Monday, 8 September 2008


We humans do like trying to predict things, and most of our predictions are bollocks. The fact that there is a multi-million pound industry based on complete and utter bullshit (it’s called astrology) is ample proof of that. We like to try and predict things because it makes us feel we’re in control of the universe, when of course nothing could be further from the truth. Many of the things we try and predict (e.g. the weather, Nutcracker invasions or whether we’re going to meet a tall, dark, handsome stranger) are beyond our understanding, let alone our control.

Anthony McGeehan once wrote an article in which he said that a ‘psychic’ friend of his claimed to have divined the presence of a Pallas’s Warbler on some island off the east coast of Ireland by using a pendulum held over a map. He was unable to verify the truth of this claim though, and I’m not even sure whether the article was meant to be serious or not.

However, when predicting rare bird occurrences, using a pendulum, or a crystal ball, or consulting the entrails of a weasel is probably just as likely to be successful as the average birder's pseudo-scientific method of ‘looking at the weather forecast and seeing what breeds or might be migrating where the wind’s coming from’. This approach is especially flawed because a) it assumes that vagrancy is largely dependent on the weather, and b) it relies on something which is itself notoriously unreliable – the weather forecast. OK, meteorologists are usually right when it comes to the next 24 hours, but beyond that it’s almost not worth taking any notice of.

But we still do it (predicting rare birds), mainly because it’s something to talk about, but also because we know that every now and then we will be right, and then we can feel either slightly smug or dangerously omniscient, depending on our particular personality disorders. Most of the time, though, our rare bird predictions are hopelessly wrong; it’s only because we make so many of them that any are right at all. To take it to the extreme, if you only make one prediction in your life, and that is that you’re going to go out and find a specific first for Britain in Leicestershire on a specific day, you will be wrong (and everyone will think you're a prick). But if you constantly fire off predictions of what might turn up in the next week based on the weather forecast and time of year, you will probably get one or two of them right.

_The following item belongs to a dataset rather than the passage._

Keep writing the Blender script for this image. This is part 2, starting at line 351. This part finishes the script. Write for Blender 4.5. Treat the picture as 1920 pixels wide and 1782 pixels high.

Now, before the Punks start thinking I’m having a go at them again, I’m not – I enjoy the ‘rare-ometer’ and all the banter that goes on in the chatbox, and I’m sure it gets people enthusiastic for getting out there and finding stuff. But it does highlight just how hard it is to predict what might turn up, which as far as I’m concerned is a good thing. After all, birding would be completely pointless and exceptionally dull if we knew exactly what we were going to see every time we went out. A bit like having a pager in fact.

Right, now for my predictions (fuck, that’s a bastard word to type – I keep typing predicitions) for Shetland next month:

The wind will mostly vary between south-west and south-east, but some of the time it might come from other directions. Most of the birds we’ll see will be common, with a few scarce ones every now and then. The commonest warbler will be Yellow-browed. On the 5th of October at 10.37 I will find a Lanceolated Warbler at Quendale. Or it might be a different species. Or it might be somewhere else. On a different day. Or I might find nothing at all this year. There, I think that’s most options covered – we’ll see if I was right in a few weeks’ time...


Earl Gray or Dave for short! said...

Yes Please Andy,a Lancy would be very nice on the 5th!

Mark said...

PG Tips would be better.

Mark said...

Of course I meant Pallas's Grasshopper Warbler :)

Andy Mackay said...

Yep, that would do. There are three species I'd particularly like to find, as I haven't seen any of them: Lancy, Pallas's Gropper & Blyth's Reed. The latter's probably the most realistic as they seem to be annual on Shetland in October these days.